- Task goal: Reproduce nothing but the lines from the start of the material through the line that includes "return (-0.15 +", both ends included, and omit every picture.

- Given material:

::::::::::

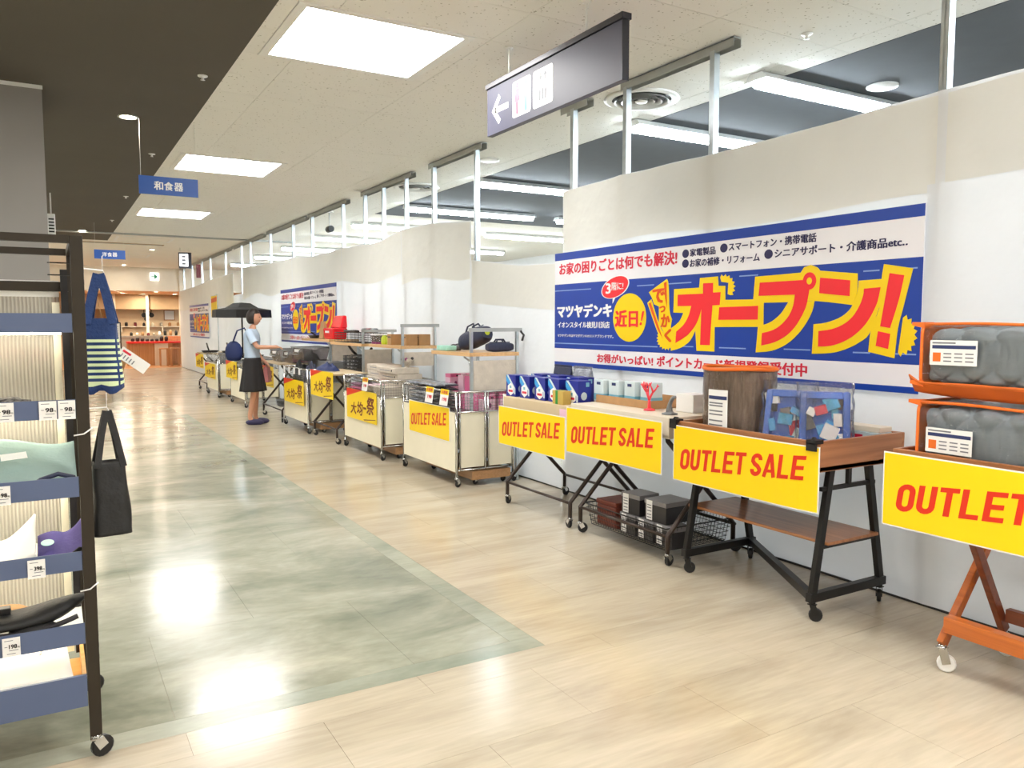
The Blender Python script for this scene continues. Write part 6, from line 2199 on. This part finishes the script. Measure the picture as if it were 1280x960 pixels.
for i in range(4):
    MB().lathe([(0.006, 0.395), (0.006, 0.405)], c=(-0.12 - 0.13 * i, 0, 0.265), axis='Y', n=8).build('screw', M['black'], rk)
for z in (1.13, 0.60):
    MB().tube([(-0.03 + 0.0, -0.02, z), (0.0, -0.022, z + 0.004), (0.025, -0.018, z + 0.022)], 0.0025, 6).build('cable_tie', M['p_white'], rk)
MB().tube([(-0.14, 0.30, 0.40), (-0.15, 0.25, 0.33), (-0.18, 0.22, 0.28), (-0.20, 0.2, 0.22)], 0.004, 6).build('white_cable', M['white_plastic'], rk)
for z in (1.70, 1.66):
    B(-0.085, -0.02, 0.03, 0.036, z, z + 0.004).build('wire_peg', M['black'], rk)

# price cards on the shelf edges
for x, z, num, lab in [(-0.155, 1.186, '98', 'white 98 price card at the left of the upper shelf edge, cut by the frame'), (-0.036, 1.186, '98', 'white 98 price card, left of the adjacent pair'), (0.018, 1.186, '98', 'white 98 price card, right of the adjacent pair beside the rack post'),
                       (-0.175, 0.918, '198', 'white 198 price card below the sage mat'), (-0.088, 0.665, '398', 'white 398 price card below the purple mat'), (-0.168, 0.418, '198', 'white 198 price card below the black shoes')]:
    t = thing('price_card', lab, 'price card', (x, 2.983, z), group='white price cards on the rack')
    f = fr_front(0, 0, 0)
    w, h = 0.05, 0.062
    MB().prism(rect(0, w, 0, h), f, 0, 0.0012).build('card', M['card'], t)
    put(MB(), fit(cjk(num, 0.03), (0.018, 0.041, 0.026, 0.040)), f, 0.0016).build('price', M['ink'], t)
    put(MB(), fit(cjk('円', 0.02), (0.0425, 0.0475, 0.026, 0.031)), f, 0.0016).build('yen_character', M['ink'], t)
    for a, b, c in ((0.006, 0.03, 0.052), (0.018, 0.044, 0.019), (0.012, 0.036, 0.008), (0.006, 0.014, 0.032)):
        MB().prism(rect(a, b, c, c + 0.002), f, 0.0012, 0.0016).build('small_print', M['ink_soft'], t)

# goods on the rack
t = thing('knit_roll', 'flecked black and white knit folded on the upper shelf', 'textile', (-0.17, 3.14, 1.202))


def roll(a, b):
    an = 2 * math.pi * b
    c, s = math.cos(an), math.sin(an)
    q = 1 - 0.75 * max(0, a - 0.8) / 0.2
    n = 1 + 0.18 * noise.noise(Vector((a * 9, b * 5, 1)))
    return (-0.15 + 0.28 * a, 0.07 * c * n, 0.026 * n * q * (1 + s))


MB().grid(roll, 40, 20).build('knit', M['fleck'], t)
for q in range(3):
    MB().tube([(-0.13 + 0.24 * i / 8, -0.05 + 0.01 * math.sin(i + q), 0.012 + 0.015 * q + 0.003 * math.sin(i * 2 + q)) for i in range(9)], 0.007, 6).build('folded_edge', M['fleck'], t)


def drapem(fn, m, name, par, nu=44, nv=16, th=0.006):
    return MB().grid(fn, nu, nv).build(name, M[m], par, solid=th)


t = thing('sage_mat', 'sage green felt mat draped across the third shelf', 'mat', (-0.2, 3.0, 0.936))


def sage(a, b):
    x = -0.45 + 0.715 * a
    u = a
    z = 0.10 + 0.035 * math.cos(a * 9.0 + 0.6) + 0.05 * max(0, (a - 0.62) / 0.38) ** 1.2
    z = z * (0.35 + 0.65 * b) + 0.02 * b
    edge = max(0, (a - 0.93) / 0.07)
    return (x, 0.02 + 0.26 * b, max(0.006, z * (1 - 0.25 * edge * (1 - b))))


drapem(sage, 'sage', 'mat', t, th=0.007)
k = MB()
for i in range(3):
    drp = [(0.14 + 0.09 * math.cos(q) * (1 - .2 * i) + 0.05, 0.012 + 0.003 * i, 0.05 + 0.035 * math.sin(q) * (1 - .2 * i) - 0.012 * i) for q in [math.pi * (0.05 + 0.11 * j) for j in range(9)]]
MB().tube([(0.12, 0.02, 0.02), (0.16, 0.012, 0.05), (0.21, 0.012, 0.065), (0.255, 0.014, 0.05), (0.262, 0.016, 0.02)], 0.008, 8).build('folded_rim', M['navy2'], t)
MB().add([(0.05, 0.06, 0.115), (0.125, 0.06, 0.12), (0.12, 0.10, 0.135), (0.045, 0.10, 0.13)], [(0, 1, 2, 3)]).build('paper_tag', M['card'], t, solid=0.0015)
for i in range(9):
    a = i * 0.7
    MB().tube([(-0.06 + 0.03 * (i % 3) + 0.0, 0.05 + 0.01 * (i // 3), 0.075 + 0.02 * (i // 3)), (-0.05 + 0.03 * (i % 3) + 0.018 * math.cos(a), 0.05 + 0.01 * (i // 3), 0.085 + 0.02 * (i // 3) + 0.012 * math.sin(a))], 0.0025, 5).build('printed_leaf', M['stone'], t)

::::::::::

- The answer:
The Blender Python script for this scene continues. Write part 6, from line 2199 on. This part finishes the script. Measure the picture as if it were 1280x960 pixels.
for i in range(4):
    MB().lathe([(0.006, 0.395), (0.006, 0.405)], c=(-0.12 - 0.13 * i, 0, 0.265), axis='Y', n=8).build('screw', M['black'], rk)
for z in (1.13, 0.60):
    MB().tube([(-0.03 + 0.0, -0.02, z), (0.0, -0.022, z + 0.004), (0.025, -0.018, z + 0.022)], 0.0025, 6).build('cable_tie', M['p_white'], rk)
MB().tube([(-0.14, 0.30, 0.40), (-0.15, 0.25, 0.33), (-0.18, 0.22, 0.28), (-0.20, 0.2, 0.22)], 0.004, 6).build('white_cable', M['white_plastic'], rk)
for z in (1.70, 1.66):
    B(-0.085, -0.02, 0.03, 0.036, z, z + 0.004).build('wire_peg', M['black'], rk)

# price cards on the shelf edges
for x, z, num, lab in [(-0.155, 1.186, '98', 'white 98 price card at the left of the upper shelf edge, cut by the frame'), (-0.036, 1.186, '98', 'white 98 price card, left of the adjacent pair'), (0.018, 1.186, '98', 'white 98 price card, right of the adjacent pair beside the rack post'),
                       (-0.175, 0.918, '198', 'white 198 price card below the sage mat'), (-0.088, 0.665, '398', 'white 398 price card below the purple mat'), (-0.168, 0.418, '198', 'white 198 price card below the black shoes')]:
    t = thing('price_card', lab, 'price card', (x, 2.983, z), group='white price cards on the rack')
    f = fr_front(0, 0, 0)
    w, h = 0.05, 0.062
    MB().prism(rect(0, w, 0, h), f, 0, 0.0012).build('card', M['card'], t)
    put(MB(), fit(cjk(num, 0.03), (0.018, 0.041, 0.026, 0.040)), f, 0.0016).build('price', M['ink'], t)
    put(MB(), fit(cjk('円', 0.02), (0.0425, 0.0475, 0.026, 0.031)), f, 0.0016).build('yen_character', M['ink'], t)
    for a, b, c in ((0.006, 0.03, 0.052), (0.018, 0.044, 0.019), (0.012, 0.036, 0.008), (0.006, 0.014, 0.032)):
        MB().prism(rect(a, b, c, c + 0.002), f, 0.0012, 0.0016).build('small_print', M['ink_soft'], t)

# goods on the rack
t = thing('knit_roll', 'flecked black and white knit folded on the upper shelf', 'textile', (-0.17, 3.14, 1.202))


def roll(a, b):
    an = 2 * math.pi * b
    c, s = math.cos(an), math.sin(an)
    q = 1 - 0.75 * max(0, a - 0.8) / 0.2
    n = 1 + 0.18 * noise.noise(Vector((a * 9, b * 5, 1)))
    return (-0.15 + 0.28 * a, 0.07 * c * n, 0.026 * n * q * (1 + s))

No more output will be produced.